Kritik zur Theaterinszenierung „Eingeschlossene Gesellschaft“
17. Oktober 2024 | Das Wormser Theater: Schaut man sich die Vita des Ensembles Theaterlust an, fällt auf, dass man sich gerne an bekannten Stoffen bedient, die bereits auf der Kinoleinwand oder im TV bestens funktionierten („Die Wanderhure“, „Die Päpstin“) – so auch bei „Eingeschlossene Gesellschaft“.

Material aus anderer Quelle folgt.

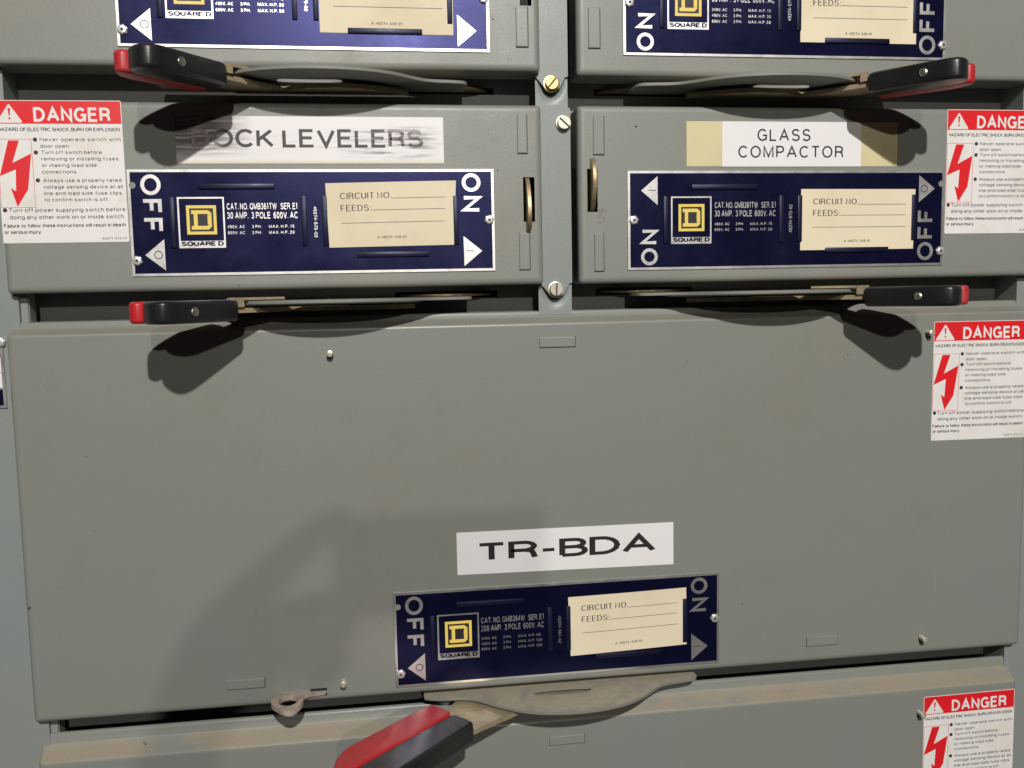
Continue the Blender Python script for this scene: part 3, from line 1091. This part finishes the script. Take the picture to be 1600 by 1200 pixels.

Wobei die Situation hier etwas komplizierter ist. Zunächst gab es ein erfolgreiches Hörspiel von Jan Weiler, ehe Sönke Wortmann einen noch erfolgreicheren Film daraus strickte. Der Spielbetrieb Theaterlust machte daraus eine launige Komödie mit einem etwas nervigen Hang zur Hysterie, während das Grundgerüst der Geschichte wiederum eine gewisse Toleranz erforderte. Da die Ausgangssituation ohnehin sehr konstruiert wirkt, entschied sich Weiler dazu, die Regeln logischen Handelns auch mal neben der Schreibmaschine liegen zu lassen, wodurch das Stück eher einem erzählerischen Experiment gleicht – allerdings mit zwiespältigem Ergebnis. Der übermächtige literarische Bezug ist dabei kaum zu übersehen, scheint aber von Jan Weiler eher unglücklich gewählt. Von Sartre stammt das existenzialistische Theaterstück „Geschlossene Gesellschaft“. Am Ende steht dabei die Erkenntnis: „Die Hölle, das sind die anderen“, weil man ihnen nicht ausweichen kann. Die Schule ist genau ein solcher Ort und das Lehrerzimmer jene Hölle, in der sich Menschen/Lehrer begegnen, um über andere zu urteilen. In diesem Falle sind das sechs Lehrer, die von einem enttäuschten Vater festgehalten und gezwungen werden, über die Note seines Sohnes erneut zu debattieren. Nun hätte man aus dieser Prämisse eine spitzzüngige Satire machen können, doch leider belässt es der Autor bei Klischeecharakteren, die in der Theateradaption immer wieder damit beschäftigt sind, schreiend durch ihre kleine Lehrerzimmerhölle zu irren, während die Dialoge oftmals ins Klamaukige abrutschten.
Fazit: Das Publikum im bestens gefüllten Theatersaal nahm das hysterische Spektakel gelassen und amüsierte sich prächtig. Der eigentlich angedachte Tiefgang blitzte zwar zuweilen auf, musste sich aber letztlich der Lust an der kurzweiligen Unterhaltung unterordnen.